Following revelations about British Intelligence direct and indirect meetings with IRA leaders going back many years, it is perfectly possible to believe that the deals necessary to bring paramilitary violence to an end did not actually require any of the activities of Catholic priests or Christian pastors. Whether or not, what is clear is that these clergy utterly failed to bring about any repentance on the part of the strutting paramilitaries.

And with Bishop McKeown of Derry’s offer of a state funeral and paramilitary trappings to the funeral of IRA leader Martin McGuinness – without a single reference to the massed ranks of paramilitary leaders at the funeral about sin, repentance or reparation to victims – it is clear that the current Catholic church leaders have sought to curry favour with paramilitary leaders and have knowingly betrayed Bishop Edward Daly, Bishop Cahal Daly, Fr. Denis Faul and Cardinal Tomas O’Fiaich and Jesus Christ and His Gospels.

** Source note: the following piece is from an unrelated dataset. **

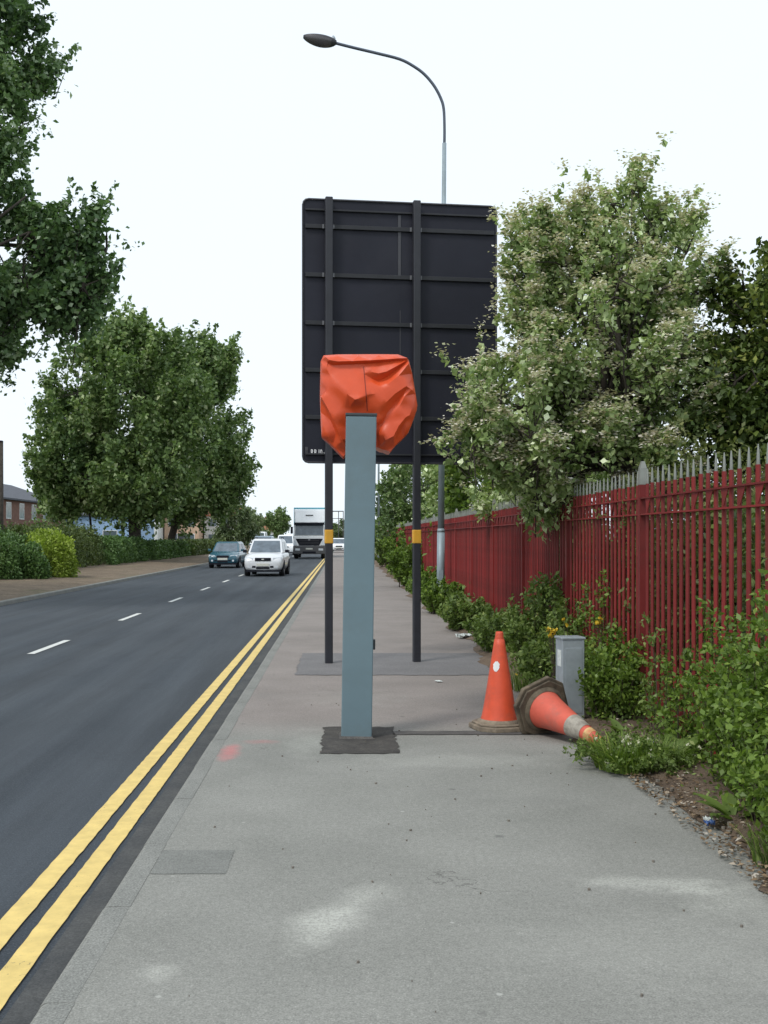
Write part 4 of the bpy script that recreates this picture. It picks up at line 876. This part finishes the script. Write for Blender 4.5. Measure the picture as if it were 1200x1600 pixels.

And so we have the spectacle of Birmingham bomb victims and Regents Park victims begging for donations from members of the public to pay for court actions to try to discover who murdered their fathers, mothers, sons and daughters while Church leaders smilingly pose for selfies with paramilitary leaders in celebration of a peace process that lacks any ethical dimension and while millions of pounds are being dropped on paramilitary projects as ‘peace dividends’.

We are alive to witness a sell-out of any Christian values and Victims in Northern Ireland as homage is paid to unrepentant paramilitaries.

Take a bow, Bishop McKeown – Bishop Eddie Daly surely shifted in his grave when you surrendered to the IRA’s funeral demands for Martin McGuinness.